Each of these examples are a bit different, so I’m going to explain how they worked and the results.
In the first example, Jalanda James rallied a bunch of bloggers to participate in reading and commenting on each others posts. When you have a group of 25-30 bloggers, that turns into a nice and steady stream each week for 5 weeks of comments. You’re gaining traffic, visibility and the visitors have the opportunity to share the posts on social media as well. In the first round I used one blog and in the second this blog. This way I brought more visitors to two of my blogs. As I left comments at all of their sites, my signature had my blog address and in some cases my latest post, driving even more people. What I gained from this experience was learning more about 25 other bloggers and the topics they write about as I read each of there posts and hopefully, visa versa. The more comments and shares, the more others may read as well and perhaps comment and share. A truly great idea and I will continue this with each new round.
In the next example, Mike Michalowicz rallies some of his email list followers to help promote the launch on his new book, The Pumpkin Plan. He writes to us and tells he’s going to create a private Facebook group for us and provides us with all sorts of usable content so we can Tweet, Post and Blog. After we read an advanced copy of the book, we were able to interact, ask questions, point out important passages and even write our own personal review. The “Buzz Warriors” took on a life of it’s own! Group people posting photos, videos and we all got to know each other and now will keep the group going and continue to help and support our fellow entrepreneurs. How this helped me? It drew more people to my pages and blog, made me laugh as some of the awesome and hilarious photos were posted, and united a group of entrepreneurs. It also gave a good guy like Mike, an amazing book launch!

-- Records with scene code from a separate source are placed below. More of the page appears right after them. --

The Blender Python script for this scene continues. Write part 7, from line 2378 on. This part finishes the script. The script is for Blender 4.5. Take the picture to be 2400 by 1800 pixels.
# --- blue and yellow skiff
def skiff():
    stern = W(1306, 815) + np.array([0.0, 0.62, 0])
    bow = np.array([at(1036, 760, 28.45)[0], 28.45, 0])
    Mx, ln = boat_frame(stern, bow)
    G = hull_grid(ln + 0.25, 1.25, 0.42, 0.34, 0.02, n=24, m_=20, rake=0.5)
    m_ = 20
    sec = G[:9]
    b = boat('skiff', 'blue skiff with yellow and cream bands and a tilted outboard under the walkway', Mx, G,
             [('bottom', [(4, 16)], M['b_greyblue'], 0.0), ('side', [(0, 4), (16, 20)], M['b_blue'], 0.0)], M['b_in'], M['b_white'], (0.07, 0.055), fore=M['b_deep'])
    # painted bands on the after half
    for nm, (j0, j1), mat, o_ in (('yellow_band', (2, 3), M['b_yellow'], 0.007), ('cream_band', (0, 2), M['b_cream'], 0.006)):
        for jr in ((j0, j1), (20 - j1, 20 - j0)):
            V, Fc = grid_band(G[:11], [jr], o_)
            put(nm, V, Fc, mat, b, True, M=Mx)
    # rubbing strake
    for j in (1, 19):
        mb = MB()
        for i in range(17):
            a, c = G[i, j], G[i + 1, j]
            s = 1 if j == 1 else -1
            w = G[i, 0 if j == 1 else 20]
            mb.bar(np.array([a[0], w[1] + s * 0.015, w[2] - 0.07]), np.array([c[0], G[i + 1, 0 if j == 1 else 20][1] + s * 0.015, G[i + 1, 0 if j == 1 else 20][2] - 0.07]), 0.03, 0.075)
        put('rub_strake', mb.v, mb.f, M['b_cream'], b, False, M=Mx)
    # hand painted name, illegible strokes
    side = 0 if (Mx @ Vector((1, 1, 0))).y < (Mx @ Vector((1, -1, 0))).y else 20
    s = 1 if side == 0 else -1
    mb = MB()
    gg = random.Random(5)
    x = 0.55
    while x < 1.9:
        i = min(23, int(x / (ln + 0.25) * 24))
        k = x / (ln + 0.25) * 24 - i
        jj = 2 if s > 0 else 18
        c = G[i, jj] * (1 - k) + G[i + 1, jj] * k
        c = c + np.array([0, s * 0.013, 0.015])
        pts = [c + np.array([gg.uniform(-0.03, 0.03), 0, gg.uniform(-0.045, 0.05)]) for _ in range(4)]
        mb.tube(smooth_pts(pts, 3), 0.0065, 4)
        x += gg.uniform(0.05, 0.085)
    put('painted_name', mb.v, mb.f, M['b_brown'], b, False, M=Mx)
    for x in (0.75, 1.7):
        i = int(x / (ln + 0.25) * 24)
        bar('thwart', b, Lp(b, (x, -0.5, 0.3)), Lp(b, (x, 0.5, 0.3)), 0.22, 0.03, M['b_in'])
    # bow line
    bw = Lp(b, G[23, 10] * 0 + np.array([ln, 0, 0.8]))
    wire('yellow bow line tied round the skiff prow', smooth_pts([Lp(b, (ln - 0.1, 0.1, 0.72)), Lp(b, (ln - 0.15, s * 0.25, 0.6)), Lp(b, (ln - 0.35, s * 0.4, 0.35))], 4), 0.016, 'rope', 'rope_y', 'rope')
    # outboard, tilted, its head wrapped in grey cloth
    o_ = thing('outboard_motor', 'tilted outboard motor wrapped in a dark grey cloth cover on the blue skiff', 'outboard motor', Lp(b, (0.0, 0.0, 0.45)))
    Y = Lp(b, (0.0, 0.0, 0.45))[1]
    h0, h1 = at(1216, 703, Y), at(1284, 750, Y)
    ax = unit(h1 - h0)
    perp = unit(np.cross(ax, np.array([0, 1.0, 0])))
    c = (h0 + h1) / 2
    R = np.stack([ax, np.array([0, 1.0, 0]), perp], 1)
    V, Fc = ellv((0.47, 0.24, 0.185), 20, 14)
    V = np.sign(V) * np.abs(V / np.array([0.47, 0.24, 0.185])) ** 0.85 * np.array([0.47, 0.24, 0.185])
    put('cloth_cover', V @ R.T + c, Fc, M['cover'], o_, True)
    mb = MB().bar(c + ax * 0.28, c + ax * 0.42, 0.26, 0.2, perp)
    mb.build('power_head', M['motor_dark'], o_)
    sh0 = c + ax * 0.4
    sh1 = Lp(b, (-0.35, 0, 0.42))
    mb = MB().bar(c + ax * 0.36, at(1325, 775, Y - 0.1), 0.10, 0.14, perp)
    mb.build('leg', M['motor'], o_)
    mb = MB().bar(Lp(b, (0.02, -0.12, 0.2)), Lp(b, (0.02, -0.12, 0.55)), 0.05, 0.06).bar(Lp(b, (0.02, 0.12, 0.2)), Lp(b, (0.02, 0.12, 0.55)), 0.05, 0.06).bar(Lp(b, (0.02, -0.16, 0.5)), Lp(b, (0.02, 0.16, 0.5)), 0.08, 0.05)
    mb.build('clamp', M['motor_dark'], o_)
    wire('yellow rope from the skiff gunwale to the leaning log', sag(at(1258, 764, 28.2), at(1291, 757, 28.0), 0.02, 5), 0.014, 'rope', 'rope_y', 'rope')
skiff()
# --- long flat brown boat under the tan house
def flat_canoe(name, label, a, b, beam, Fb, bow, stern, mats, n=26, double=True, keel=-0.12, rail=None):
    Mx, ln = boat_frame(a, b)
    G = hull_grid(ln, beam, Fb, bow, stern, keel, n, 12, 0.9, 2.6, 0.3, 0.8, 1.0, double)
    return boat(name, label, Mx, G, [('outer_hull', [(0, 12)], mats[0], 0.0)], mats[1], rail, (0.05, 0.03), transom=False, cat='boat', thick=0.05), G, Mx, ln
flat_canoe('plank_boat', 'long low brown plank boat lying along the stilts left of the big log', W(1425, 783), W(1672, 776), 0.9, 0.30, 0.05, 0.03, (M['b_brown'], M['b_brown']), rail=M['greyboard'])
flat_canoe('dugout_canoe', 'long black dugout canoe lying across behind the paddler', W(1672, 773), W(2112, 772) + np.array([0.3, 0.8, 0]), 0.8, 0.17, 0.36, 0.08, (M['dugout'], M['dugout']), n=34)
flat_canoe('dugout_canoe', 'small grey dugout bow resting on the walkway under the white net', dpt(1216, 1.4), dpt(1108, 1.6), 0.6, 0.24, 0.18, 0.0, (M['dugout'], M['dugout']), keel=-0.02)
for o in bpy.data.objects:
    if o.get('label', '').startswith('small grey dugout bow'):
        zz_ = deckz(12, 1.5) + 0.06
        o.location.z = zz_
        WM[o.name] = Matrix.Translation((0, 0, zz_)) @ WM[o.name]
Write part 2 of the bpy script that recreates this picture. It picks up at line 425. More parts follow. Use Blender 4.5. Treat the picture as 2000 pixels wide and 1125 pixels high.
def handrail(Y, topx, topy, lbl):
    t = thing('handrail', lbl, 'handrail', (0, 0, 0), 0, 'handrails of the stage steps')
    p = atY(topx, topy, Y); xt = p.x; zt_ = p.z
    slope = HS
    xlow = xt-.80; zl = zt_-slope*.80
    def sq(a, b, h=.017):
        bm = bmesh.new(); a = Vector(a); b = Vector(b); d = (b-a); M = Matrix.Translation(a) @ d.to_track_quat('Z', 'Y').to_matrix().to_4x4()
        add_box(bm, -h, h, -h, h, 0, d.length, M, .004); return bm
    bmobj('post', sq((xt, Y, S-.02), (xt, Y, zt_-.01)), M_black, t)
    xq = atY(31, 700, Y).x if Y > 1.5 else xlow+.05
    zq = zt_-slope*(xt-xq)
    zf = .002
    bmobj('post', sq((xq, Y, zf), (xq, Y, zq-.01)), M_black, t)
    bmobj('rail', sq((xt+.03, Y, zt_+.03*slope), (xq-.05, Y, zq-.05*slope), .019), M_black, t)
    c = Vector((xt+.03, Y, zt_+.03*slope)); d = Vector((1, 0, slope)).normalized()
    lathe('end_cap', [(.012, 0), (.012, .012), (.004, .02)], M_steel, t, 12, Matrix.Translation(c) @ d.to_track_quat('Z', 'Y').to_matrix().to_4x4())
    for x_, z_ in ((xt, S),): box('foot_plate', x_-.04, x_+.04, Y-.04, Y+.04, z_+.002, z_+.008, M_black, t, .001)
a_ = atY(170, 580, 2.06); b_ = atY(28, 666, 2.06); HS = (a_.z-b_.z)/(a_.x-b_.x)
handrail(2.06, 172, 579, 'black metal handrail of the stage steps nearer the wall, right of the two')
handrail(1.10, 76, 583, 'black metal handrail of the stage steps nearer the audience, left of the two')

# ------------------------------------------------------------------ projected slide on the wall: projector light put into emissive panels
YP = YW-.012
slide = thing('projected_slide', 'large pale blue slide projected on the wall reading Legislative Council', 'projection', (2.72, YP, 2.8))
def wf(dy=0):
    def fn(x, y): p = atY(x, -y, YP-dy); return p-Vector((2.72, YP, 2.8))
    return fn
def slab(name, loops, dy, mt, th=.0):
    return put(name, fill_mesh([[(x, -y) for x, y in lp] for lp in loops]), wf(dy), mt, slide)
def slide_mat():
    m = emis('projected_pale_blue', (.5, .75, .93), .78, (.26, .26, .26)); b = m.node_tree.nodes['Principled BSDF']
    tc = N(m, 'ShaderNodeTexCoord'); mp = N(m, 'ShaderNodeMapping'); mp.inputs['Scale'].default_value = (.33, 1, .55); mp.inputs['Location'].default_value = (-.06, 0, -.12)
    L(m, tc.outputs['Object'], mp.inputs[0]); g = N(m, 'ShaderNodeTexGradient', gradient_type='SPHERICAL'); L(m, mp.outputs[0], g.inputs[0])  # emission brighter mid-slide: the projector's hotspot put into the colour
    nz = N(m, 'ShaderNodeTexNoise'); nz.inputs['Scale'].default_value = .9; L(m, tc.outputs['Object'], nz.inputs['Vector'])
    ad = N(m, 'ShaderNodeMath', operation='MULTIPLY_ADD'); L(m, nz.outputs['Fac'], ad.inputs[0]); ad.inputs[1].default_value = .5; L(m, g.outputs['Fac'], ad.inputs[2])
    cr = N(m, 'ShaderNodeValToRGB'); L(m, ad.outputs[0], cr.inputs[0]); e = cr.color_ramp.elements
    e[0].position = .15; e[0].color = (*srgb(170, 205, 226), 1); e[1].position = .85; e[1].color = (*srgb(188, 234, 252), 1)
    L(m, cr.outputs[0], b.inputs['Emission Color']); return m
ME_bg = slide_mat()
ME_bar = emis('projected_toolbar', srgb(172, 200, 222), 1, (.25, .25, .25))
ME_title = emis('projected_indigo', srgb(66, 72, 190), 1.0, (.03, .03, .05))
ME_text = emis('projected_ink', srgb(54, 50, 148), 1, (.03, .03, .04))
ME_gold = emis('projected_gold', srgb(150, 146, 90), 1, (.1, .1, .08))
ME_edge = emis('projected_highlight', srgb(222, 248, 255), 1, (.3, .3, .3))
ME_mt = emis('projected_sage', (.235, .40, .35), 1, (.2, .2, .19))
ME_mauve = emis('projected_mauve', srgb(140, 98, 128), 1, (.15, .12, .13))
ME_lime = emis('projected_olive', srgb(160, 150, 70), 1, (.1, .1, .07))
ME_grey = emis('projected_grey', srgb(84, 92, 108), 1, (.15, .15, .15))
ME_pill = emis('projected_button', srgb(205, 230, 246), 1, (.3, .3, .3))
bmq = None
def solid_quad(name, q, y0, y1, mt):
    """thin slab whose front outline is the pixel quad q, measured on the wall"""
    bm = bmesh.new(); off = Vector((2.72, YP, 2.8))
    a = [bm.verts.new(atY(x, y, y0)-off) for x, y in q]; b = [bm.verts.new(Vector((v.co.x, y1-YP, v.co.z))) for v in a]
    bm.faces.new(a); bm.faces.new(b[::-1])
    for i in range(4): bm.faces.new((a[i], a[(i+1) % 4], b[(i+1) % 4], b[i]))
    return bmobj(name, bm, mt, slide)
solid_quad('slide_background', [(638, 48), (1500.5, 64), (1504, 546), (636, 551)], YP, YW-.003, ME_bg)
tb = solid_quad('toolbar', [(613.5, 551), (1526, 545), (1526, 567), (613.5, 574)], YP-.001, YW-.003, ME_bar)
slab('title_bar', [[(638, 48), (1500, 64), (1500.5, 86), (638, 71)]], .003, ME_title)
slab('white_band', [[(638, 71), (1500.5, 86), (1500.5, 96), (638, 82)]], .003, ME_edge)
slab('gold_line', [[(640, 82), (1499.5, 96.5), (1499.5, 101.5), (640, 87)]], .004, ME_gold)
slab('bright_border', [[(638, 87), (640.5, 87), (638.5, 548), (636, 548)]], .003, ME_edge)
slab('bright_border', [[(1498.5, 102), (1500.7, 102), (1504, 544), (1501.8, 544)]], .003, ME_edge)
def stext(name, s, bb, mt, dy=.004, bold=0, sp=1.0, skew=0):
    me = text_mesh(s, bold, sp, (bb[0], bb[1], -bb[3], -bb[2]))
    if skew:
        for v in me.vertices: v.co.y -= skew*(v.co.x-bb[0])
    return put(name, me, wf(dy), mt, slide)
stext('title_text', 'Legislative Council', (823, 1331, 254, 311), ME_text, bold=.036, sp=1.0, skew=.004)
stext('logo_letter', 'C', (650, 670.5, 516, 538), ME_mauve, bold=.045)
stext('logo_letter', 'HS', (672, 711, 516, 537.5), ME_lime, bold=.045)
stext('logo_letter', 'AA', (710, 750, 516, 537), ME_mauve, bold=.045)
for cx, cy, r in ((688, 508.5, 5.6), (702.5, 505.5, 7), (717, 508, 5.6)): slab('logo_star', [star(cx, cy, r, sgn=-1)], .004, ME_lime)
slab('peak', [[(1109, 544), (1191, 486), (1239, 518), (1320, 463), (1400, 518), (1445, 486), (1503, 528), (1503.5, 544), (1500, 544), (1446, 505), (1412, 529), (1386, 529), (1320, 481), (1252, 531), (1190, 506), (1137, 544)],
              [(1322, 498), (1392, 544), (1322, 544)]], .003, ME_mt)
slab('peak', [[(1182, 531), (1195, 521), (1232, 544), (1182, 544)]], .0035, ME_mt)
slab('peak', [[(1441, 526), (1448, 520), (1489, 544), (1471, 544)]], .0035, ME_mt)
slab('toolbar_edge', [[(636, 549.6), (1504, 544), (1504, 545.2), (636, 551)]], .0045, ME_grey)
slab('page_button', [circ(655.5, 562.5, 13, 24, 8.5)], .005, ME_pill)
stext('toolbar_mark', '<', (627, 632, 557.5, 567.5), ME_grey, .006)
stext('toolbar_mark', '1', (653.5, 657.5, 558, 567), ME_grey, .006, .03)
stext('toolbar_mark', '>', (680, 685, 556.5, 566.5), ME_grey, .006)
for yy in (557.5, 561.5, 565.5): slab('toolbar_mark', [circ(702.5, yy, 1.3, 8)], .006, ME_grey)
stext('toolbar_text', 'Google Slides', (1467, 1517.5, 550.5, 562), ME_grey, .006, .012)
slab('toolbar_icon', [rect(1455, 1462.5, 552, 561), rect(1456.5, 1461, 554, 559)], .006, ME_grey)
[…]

The third example which I wrote about previously, was Chase: Mission Small Business. By following a Twitter hashtag stream, hundreds of small business owners all started helping each other get to the needed 250 votes to qualify to win $250K. I gained many new followers and met so many awesome small business owners as I looked at their profiles and websites.
So what is the conclusion: Instead of us all yelling to get noticed, how might we unite people to talk about us instead? How might we get our followers tweeting or posting without asking them to do so? What would get someone talking about you?